Napa Valley wine heists highlight value of luxury vino
Thieves with a nose for some of the world’s most sought-after wines found what they were looking for twice in 2014 inside two exclusive Wine Country restaurants only blocks apart.
The heists were timed perfectly, when the restaurants were closed for winter remodeling and security alarms were not set. The thieves apparently knew exactly what they wanted, including bottles of Domaine de la Romanée-Conti, or DRC, which can command up to $10,000 a bottle and often are compared to works of art.
A Christmas heist at Yountville’s world-renowned French Laundry, which netted the thieves 76 bottles worth an estimated $300,000, has been called one of the world’s all-time wine burglaries. Eleven months earlier, in a similar break-in, burglars stole thousands of dollars’ worth of wine from Redd, an acclaimed restaurant a half-mile south of The French Laundry on Washington Street.
But despite sophisticated tracking technology and international interest in the cases, no arrests have been made, and the stolen wines remain missing.
Whether the work of home-grown burglars or sophisticated crime syndicates, the heists highlight the latest twist on high-end crime. Forget diamonds and Ferraris. What often garners cache in Wine Country is what’s stored in the cellar.
Chris Sawyer, a Petaluma-based sommelier, wine educator and founder of SawyerSomm.com, said recent wine thefts have stirred a “vast awakening” across Wine Country to how vulnerable purveyors and collectors are to similar crimes. The list of potential targets includes not only restaurants, but also hotels, wineries and anyone who collects and stores rare and expensive wines.
“I’ve got a cellar at home that’s vulnerable,” Sawyer said.
There have been a number of thefts of luxury wines across the Bay Area and worldwide in recent years. Tyler Colman, who teaches and writes about wine on his blog, Dr. Vino, listed several high-profile cases, including one in Australia in which thieves used trucks to haul away two shipping containers holding $500,000 of wine, and a fine dining restaurant in Sweden that lost 600 bottles valued at $485,000.
In the French Laundry case, Colman wrote in an email, “One thing is clear: The perpetrators knew what they were looking for. They snatched a little over six cases of wine valued at $300,000.”
The thieves mostly took the French wine but also several bottles from Screaming Eagle, a coveted cult winery in Oakville. The January 2014 heist at Redd netted thieves 24 bottles of high-value wine, including some from Domaine de la Romanée-Conti.

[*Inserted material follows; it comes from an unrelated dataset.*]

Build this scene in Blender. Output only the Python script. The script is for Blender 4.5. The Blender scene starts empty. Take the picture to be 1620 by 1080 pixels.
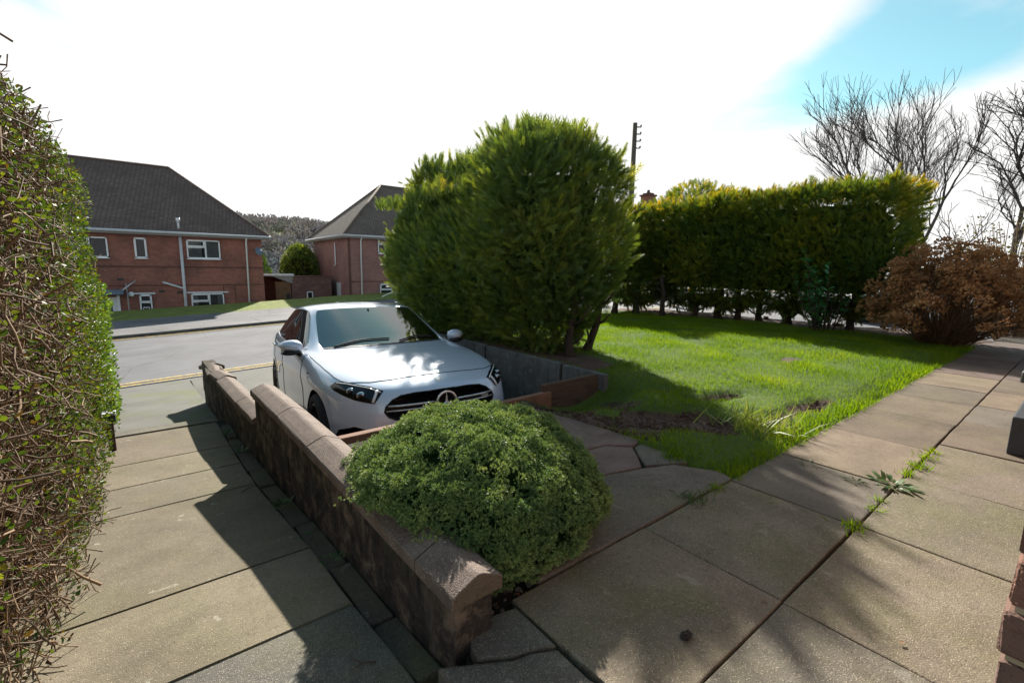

Domaine de la Romanée-Conti “is probably the single most prestigious wine property in the world,” said Jack Daniels, co-founder of Wilson Daniels in St. Helena, the exclusive U.S. importer of DRC wines. The estate’s main vineyard is only 4.5 acres planted in pinot noir grapes and yields no more than about 800 cases of wine annually, he said. As such, worldwide demand for the label far exceeds supply. A single bottle can retail for as much as $10,000 and appreciate in value roughly 20 percent per year in storage, Daniels said.
Some financial analysts advise their wealthy clients to purchase the wine as an investment, to buy and sell it as a commodity. That’s also created a robust black market for the wine.
To help curb counterfeiting and theft, Daniels said owners of the French estate use sophisticated laser and digital technology on corks, capsules and other parts of each individual bottle for identification purposes. Each bottle also has a unique serial number to attest to its authenticity and to assist authorities in cases of theft.
Serial numbers of the bottles snatched from The French Laundry have been provided to investigators and also circulated worldwide through trade publications and auction houses.
But as yet, authorities have no suspects and few leads in the French Laundry case, Napa County Sheriff’s Capt. Doug Pike said this week.
He said the Yountville restaurant thefts were less about sophistication and more about perfect timing. In both cases, the restaurants were closed for remodeling. Locked doors were pried open. Atypically, alarms at both restaurants weren’t armed.
“There was definitely a small window of opportunity. Lots of things kind of lined up. Somebody was able to take advantage of that,” Pike said. “Obviously, one aspect we have to consider is whether or not somebody from inside could be responsible.”
Another possibility, he said, is that the French Laundry and Redd break-ins could be connected.
Sawyer, the Petaluma sommelier, said collectors and purveyors should secure wines the same way they would precious jewelry. He said when he worked at The Lodge in Sonoma, he was one of the few people with a key to the wine cellar, which was near an employee work room and thus under frequent observation.